Directions for this task =>
Count every line that holds the string "picture", then give that number alone.

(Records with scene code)

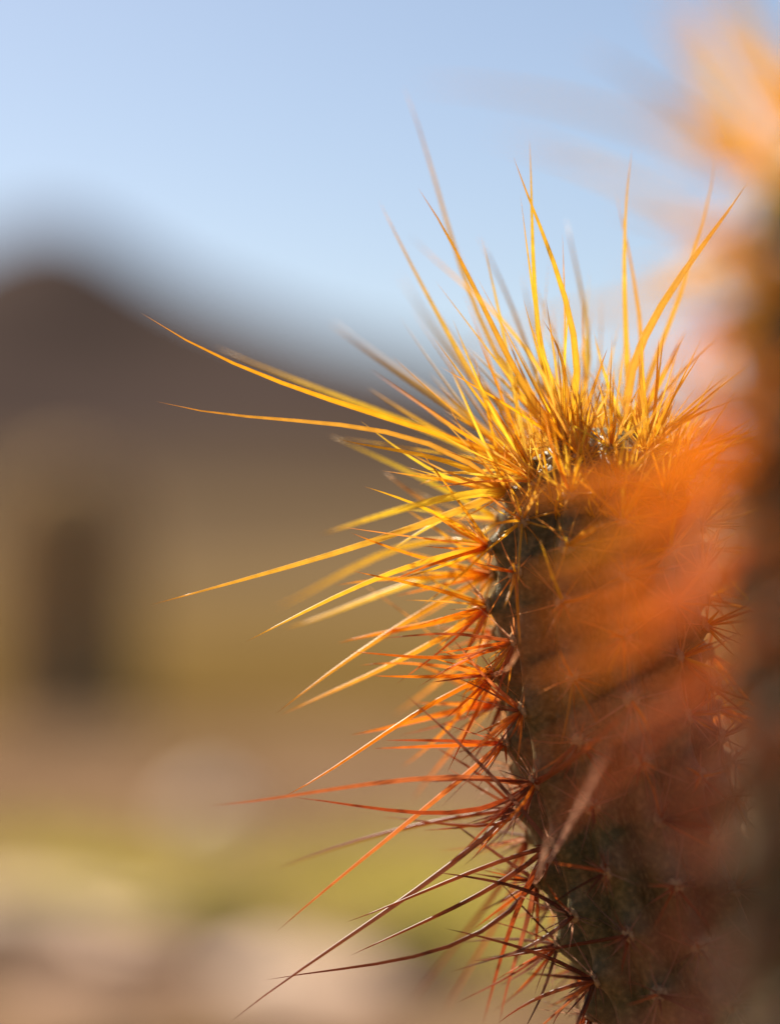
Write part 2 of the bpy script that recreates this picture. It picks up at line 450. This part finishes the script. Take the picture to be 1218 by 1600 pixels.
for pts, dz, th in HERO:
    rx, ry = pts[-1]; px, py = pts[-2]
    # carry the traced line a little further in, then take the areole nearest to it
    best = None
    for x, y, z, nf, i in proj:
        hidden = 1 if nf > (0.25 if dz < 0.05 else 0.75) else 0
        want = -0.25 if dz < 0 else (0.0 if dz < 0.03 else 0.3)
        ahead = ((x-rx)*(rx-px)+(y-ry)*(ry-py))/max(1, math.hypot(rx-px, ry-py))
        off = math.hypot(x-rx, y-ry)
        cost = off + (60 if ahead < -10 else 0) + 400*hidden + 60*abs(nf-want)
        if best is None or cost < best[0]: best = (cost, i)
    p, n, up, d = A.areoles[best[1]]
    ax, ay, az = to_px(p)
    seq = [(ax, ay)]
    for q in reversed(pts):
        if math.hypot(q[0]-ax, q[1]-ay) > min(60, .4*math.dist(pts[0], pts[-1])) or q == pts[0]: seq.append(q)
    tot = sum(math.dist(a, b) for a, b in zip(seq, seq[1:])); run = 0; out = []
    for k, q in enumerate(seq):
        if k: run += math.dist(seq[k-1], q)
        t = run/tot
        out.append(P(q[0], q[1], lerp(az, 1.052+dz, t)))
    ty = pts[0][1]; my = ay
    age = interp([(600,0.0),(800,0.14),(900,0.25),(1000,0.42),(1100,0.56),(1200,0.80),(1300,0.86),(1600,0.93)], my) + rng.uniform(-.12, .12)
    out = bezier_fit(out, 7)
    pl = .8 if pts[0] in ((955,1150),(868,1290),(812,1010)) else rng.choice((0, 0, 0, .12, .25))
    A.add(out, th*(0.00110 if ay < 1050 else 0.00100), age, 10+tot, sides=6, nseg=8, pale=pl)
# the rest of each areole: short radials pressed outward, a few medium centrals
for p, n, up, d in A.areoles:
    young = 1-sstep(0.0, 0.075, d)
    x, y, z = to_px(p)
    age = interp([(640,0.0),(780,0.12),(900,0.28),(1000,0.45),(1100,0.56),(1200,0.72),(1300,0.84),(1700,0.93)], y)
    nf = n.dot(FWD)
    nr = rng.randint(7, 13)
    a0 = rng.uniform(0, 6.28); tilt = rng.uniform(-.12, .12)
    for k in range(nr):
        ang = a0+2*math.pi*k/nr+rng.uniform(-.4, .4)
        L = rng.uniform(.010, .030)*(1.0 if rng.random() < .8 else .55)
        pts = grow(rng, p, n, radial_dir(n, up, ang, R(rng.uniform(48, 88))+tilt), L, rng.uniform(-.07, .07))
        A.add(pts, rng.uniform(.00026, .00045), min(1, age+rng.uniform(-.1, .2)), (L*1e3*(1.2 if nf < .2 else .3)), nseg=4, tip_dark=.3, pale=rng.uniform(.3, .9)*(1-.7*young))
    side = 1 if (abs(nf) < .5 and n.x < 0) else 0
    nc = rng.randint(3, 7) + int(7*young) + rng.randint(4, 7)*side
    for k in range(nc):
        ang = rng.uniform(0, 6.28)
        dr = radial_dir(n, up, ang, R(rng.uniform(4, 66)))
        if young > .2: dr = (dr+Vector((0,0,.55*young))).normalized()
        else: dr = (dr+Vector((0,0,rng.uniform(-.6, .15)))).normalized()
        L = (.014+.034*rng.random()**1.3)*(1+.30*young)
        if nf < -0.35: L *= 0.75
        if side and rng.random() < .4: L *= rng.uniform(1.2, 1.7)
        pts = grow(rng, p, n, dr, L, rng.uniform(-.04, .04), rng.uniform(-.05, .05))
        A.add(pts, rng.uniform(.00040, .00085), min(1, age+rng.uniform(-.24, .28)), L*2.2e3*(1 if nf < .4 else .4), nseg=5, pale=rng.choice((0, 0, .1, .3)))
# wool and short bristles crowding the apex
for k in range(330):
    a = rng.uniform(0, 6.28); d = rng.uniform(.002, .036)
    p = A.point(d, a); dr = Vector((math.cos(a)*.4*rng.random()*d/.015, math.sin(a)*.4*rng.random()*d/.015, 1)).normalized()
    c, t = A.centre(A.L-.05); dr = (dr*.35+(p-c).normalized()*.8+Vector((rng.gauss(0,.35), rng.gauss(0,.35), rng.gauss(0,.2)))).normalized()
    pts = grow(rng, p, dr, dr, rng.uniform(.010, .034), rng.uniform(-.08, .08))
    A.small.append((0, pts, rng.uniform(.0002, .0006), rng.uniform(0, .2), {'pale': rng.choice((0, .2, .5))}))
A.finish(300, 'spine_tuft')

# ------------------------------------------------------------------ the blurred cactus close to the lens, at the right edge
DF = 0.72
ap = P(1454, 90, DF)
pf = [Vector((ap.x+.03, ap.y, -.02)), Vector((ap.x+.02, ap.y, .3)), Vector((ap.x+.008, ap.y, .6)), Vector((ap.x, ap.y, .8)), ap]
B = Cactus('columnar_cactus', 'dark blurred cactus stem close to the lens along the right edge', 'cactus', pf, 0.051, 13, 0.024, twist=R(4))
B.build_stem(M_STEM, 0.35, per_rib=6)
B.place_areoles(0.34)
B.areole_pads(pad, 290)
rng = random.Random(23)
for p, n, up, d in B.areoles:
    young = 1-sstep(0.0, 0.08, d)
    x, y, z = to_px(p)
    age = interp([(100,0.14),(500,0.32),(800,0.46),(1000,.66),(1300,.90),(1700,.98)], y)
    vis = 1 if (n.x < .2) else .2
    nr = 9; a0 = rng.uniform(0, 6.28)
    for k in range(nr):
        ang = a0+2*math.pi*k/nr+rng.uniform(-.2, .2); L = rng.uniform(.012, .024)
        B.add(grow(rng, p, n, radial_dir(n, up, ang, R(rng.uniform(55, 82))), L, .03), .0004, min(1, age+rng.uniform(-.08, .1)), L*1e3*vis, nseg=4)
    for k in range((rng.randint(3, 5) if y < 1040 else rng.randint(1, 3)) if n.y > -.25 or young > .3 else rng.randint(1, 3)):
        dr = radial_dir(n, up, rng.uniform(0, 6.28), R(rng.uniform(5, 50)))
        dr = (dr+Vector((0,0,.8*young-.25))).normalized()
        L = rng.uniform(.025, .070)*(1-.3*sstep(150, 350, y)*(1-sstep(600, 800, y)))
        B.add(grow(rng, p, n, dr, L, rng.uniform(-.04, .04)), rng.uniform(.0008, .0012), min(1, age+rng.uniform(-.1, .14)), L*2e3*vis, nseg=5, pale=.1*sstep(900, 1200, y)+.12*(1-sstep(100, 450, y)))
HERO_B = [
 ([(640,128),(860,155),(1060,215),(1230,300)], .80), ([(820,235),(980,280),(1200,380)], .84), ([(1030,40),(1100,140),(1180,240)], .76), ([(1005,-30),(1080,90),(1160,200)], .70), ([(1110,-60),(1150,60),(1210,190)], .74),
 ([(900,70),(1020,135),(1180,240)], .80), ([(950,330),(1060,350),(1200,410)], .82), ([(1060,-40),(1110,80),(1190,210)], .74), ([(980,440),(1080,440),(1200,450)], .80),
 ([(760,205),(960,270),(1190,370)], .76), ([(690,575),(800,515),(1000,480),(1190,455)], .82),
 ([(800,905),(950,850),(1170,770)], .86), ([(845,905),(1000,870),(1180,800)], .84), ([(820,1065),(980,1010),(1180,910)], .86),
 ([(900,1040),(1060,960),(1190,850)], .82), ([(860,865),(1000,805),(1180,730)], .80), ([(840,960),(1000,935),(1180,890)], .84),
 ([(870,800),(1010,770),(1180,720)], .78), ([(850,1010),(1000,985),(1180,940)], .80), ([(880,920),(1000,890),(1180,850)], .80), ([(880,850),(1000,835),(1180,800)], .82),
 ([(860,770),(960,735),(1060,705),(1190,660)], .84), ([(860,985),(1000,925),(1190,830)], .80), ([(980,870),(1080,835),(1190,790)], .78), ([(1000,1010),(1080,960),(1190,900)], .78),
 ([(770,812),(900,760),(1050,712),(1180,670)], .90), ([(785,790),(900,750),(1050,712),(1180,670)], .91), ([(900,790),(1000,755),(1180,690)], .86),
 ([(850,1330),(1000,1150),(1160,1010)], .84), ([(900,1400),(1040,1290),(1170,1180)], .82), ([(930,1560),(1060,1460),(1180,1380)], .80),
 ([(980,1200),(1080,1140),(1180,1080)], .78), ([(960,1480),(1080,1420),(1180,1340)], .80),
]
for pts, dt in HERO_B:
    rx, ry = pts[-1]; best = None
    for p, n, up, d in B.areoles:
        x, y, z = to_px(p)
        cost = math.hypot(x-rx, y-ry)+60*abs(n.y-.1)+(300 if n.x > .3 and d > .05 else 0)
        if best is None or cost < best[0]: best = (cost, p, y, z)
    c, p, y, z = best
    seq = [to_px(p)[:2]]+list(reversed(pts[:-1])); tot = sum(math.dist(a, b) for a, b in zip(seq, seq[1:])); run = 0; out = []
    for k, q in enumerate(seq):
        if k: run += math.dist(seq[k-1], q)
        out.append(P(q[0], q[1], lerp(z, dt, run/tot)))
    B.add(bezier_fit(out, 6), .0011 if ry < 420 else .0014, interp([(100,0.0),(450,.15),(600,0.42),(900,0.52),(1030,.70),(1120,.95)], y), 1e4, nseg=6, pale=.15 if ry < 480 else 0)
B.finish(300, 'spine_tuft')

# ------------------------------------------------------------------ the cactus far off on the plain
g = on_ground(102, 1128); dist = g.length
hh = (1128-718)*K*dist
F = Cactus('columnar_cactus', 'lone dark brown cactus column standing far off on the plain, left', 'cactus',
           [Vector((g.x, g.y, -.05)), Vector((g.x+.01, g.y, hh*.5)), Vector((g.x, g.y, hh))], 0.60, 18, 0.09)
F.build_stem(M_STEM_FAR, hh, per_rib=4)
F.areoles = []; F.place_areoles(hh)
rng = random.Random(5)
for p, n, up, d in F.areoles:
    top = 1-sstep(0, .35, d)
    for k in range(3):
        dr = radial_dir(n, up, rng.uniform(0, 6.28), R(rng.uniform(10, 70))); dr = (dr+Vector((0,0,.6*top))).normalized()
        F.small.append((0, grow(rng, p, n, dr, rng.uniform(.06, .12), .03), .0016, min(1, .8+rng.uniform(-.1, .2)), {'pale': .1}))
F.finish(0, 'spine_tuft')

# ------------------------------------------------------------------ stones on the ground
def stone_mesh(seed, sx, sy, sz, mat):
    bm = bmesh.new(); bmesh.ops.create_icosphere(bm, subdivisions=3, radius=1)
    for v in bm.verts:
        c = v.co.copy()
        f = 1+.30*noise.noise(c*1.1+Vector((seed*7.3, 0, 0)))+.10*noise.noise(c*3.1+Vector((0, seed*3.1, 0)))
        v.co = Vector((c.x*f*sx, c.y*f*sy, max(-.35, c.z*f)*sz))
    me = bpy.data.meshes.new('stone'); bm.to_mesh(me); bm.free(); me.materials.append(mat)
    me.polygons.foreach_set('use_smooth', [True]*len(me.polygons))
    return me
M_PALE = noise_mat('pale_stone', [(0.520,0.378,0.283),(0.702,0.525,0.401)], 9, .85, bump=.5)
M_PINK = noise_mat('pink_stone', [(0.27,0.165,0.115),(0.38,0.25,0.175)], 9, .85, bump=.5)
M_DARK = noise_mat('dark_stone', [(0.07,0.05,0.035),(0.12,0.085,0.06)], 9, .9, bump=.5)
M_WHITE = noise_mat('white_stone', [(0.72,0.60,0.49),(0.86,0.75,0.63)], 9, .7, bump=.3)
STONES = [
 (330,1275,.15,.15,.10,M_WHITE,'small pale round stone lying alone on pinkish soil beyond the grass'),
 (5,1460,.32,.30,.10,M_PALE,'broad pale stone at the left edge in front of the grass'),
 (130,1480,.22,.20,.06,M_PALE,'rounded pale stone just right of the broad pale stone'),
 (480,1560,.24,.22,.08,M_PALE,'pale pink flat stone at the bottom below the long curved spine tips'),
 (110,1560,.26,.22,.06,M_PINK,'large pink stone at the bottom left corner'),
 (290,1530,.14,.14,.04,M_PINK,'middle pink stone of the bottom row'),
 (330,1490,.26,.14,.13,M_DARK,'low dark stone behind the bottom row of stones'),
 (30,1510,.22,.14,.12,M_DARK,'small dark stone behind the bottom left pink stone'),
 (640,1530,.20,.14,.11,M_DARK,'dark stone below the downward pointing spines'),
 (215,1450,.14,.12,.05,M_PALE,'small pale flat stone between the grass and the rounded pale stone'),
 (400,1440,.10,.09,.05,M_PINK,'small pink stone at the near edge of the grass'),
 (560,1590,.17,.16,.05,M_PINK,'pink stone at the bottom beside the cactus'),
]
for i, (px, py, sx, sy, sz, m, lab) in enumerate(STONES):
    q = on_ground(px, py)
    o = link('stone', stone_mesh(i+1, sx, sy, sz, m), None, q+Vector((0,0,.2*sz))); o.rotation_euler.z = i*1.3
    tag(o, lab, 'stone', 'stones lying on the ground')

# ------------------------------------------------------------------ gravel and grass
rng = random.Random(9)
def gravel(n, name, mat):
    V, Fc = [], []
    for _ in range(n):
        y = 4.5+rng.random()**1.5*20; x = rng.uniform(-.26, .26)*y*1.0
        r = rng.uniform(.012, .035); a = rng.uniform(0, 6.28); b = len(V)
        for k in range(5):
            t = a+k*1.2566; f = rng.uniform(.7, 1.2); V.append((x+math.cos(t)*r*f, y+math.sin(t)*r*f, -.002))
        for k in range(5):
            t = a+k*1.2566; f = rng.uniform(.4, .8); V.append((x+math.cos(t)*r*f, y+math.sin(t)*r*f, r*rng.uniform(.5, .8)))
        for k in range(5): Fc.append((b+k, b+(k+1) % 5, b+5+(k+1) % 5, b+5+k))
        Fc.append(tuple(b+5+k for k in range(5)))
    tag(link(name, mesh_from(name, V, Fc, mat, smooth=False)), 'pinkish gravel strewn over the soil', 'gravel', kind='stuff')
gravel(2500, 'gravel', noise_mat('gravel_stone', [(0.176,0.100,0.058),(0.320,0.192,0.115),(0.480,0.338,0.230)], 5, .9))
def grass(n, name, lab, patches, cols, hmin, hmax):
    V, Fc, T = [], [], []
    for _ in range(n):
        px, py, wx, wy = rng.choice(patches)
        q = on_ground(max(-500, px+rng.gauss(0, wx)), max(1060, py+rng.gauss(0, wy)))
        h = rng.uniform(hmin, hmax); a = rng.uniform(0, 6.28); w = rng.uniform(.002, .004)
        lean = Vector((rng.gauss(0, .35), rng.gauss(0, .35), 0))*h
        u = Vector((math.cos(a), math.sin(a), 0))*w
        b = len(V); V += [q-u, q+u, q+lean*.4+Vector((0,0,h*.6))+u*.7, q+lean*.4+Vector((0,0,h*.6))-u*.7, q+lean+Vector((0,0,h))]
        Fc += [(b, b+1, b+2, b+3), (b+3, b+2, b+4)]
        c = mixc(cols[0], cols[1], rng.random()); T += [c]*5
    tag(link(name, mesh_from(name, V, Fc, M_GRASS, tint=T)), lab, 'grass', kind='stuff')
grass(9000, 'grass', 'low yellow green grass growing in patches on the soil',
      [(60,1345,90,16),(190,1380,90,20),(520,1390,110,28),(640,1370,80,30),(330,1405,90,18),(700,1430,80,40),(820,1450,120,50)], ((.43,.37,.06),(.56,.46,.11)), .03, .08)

...

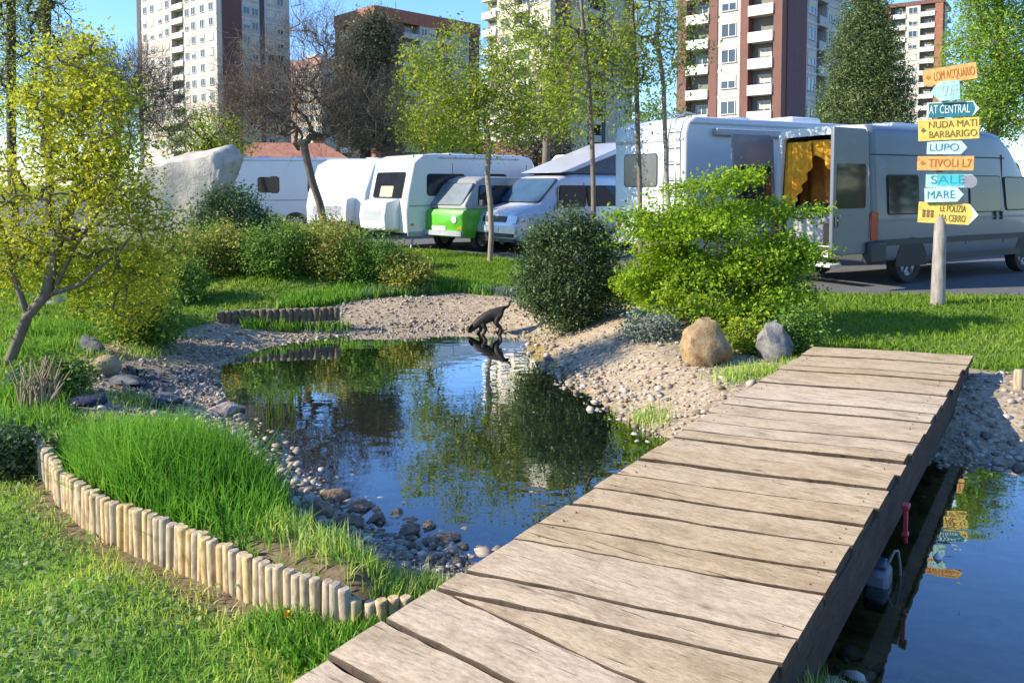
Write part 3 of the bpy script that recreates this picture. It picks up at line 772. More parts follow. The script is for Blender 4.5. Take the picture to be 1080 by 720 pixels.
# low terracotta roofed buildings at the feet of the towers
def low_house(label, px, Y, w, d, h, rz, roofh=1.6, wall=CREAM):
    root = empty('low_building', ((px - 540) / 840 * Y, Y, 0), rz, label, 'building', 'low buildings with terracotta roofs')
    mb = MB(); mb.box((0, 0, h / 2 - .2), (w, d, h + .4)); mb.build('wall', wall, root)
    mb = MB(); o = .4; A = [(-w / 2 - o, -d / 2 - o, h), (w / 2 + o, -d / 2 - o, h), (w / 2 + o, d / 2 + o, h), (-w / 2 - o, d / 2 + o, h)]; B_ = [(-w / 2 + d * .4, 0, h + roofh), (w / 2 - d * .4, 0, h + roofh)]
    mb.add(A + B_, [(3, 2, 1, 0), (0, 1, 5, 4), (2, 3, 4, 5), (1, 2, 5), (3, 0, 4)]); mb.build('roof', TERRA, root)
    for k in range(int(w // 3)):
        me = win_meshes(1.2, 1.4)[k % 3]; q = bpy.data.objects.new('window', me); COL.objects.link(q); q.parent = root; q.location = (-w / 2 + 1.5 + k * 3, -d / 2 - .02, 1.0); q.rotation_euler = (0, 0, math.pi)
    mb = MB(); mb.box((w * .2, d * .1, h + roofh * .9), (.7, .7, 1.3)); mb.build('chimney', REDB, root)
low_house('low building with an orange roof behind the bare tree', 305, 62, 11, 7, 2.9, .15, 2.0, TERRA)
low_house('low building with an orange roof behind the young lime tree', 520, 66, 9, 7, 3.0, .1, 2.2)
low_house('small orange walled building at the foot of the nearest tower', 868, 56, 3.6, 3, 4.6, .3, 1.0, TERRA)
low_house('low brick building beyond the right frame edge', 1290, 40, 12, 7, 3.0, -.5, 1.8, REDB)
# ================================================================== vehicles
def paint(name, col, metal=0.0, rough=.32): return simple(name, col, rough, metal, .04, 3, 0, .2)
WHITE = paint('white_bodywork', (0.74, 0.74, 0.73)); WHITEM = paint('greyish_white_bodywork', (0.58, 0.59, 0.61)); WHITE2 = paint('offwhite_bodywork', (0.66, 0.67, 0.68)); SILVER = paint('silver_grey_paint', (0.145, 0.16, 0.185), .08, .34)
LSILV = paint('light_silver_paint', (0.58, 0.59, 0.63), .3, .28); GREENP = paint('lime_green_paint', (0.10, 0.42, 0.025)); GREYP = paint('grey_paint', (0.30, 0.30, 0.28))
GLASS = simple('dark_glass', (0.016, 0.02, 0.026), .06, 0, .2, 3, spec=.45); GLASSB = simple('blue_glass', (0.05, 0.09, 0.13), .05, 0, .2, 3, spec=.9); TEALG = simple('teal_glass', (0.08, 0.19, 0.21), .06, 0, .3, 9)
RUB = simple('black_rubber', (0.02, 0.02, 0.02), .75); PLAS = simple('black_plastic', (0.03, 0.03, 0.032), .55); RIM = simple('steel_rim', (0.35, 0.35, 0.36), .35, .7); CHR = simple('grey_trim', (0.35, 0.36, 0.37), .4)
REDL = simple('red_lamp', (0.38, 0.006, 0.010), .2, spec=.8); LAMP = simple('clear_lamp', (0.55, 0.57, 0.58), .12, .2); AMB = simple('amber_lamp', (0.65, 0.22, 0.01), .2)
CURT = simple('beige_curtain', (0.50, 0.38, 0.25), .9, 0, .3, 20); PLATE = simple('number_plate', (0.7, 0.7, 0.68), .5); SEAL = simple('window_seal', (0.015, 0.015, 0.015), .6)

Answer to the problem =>
2